I’m trying a new (for me) content marketing strategy and I’d love to get feedback.

The landing page is https://dnsimple.com/how-to-transfer-without-downtime

The PDF is a checklist and flow chart. You can use the check list to make sure you’ve taken all of the steps necessary to transfer a domain from one registrar to another. It’s not registrar specific - it’ll be valid for most any registrar that sells generic top-level domains.

If you are not signed in, then you see an email input field. You enter your email address and receive an email with a link to the PDF. In that email there is also a link to join the mailing list, but the visitor does not have to join.

If you are logged in your get a direct link to download the PDF.

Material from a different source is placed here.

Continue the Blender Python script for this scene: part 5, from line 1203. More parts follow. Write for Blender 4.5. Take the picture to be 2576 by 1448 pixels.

I just launched this today via a blog post and tweets. Time will tell how well it works, and I’ll report back with results, but if you have feedback today on how I might be able to improve it, fire away!


#2

Update 1: so far there hasn’t been much uptake (in the 10’s of downloads). I am going to begin promoting the content through the home page within the next few days, and see if that helps drum up interest.


#3

@aeden while the idea seems good, there is no “do it now!” factor to it.

I liked the pdf file you are giving, but thought to myself “I’m not moving my domain now, I’ll come back when (if) I ever need to move my domain”.

You need to offer something that is useful Now. Still offer the current pdf, as it’s useful, but add something that makes the offer more compelling.


#4

Thanks, that’s a really good point. I bet I could do something for the topic of email deliverability and it would be a bit more interesting because of the “oh crap what if my emails aren’t getting delivered” reaction. I’m going to roll around the idea a bit more and see what I can come up with.


#5

One thought that occurs to me, is that if your paper addresses particular questions, error messages, warnings, or issues that arise during the domain transfer process, you might break these out into separate, SEO-friendly posts.

I’m regularly surprised and amused by the “long tail” nature of some of my StackOverflow answers (for Rails 3 or Node, for example), which still receive regular upvotes even three or four years after posting. (And Googling their content shows why.)

Now SO carries more SEO weight than the average site, of course, but if I had written those answers up on a blog, wouldn’t that traffic be mine instead?